W kuchni z pomysłem
7 osób
Moderatorzy:
    Agata ruda

Ustawienia strony:

Widoczność: wszyscy
Publikować mogą: wszyscy
Moderacja: po publikacji
RSS RSS
Zarejestruj się

09/02/14 od AgnesO
W temacie: Obiadowo - na gorąco i na zimno

Pyszne tagiatelle ze szpinakiem

Dania makaronowe są jednymi z moich ulubionych. Może nie jest to najbardziej wykwintne jedzenie, jakie można sobie wyobrazić, ale dla mnie to istne comfort food - jedzenie proste, nie wymagające wielkich umiejętności i co najważniejsze - pyszne.
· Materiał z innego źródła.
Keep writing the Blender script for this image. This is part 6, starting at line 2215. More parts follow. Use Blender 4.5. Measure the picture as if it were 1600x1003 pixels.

Ostatnio chodził za mną makaron ze szpinakiem. Pobiegłam więc do sklepu po świeży szpinak i zrobiłam jeden z najlepszych ostatnio makaronów. Co więcej - nie musiałam się za bardzo trudzić, a całe gotowanie dla dwóch osób zajęło mi około godziny. Podzielę się z Wami moim idealnym przepisem.

(Clearly Ambiguous, CC BY 2.0, http://www.flickr.com/photo...)

Do zrobienia pysznego makaronu, na 2 porcje, potrzeba: pół paczki świeżego szpinaku, 1/3 opakowania makaronu tagiatelle (lub jakiego się lubi), pół kubeczka śmietanki 30%, jednej cebuli (białej lub czerwonej), oliwy, pieprzu, soli, oregano i opcjonalnie kilka suszonych pomidorów i kilkanaście kaparów.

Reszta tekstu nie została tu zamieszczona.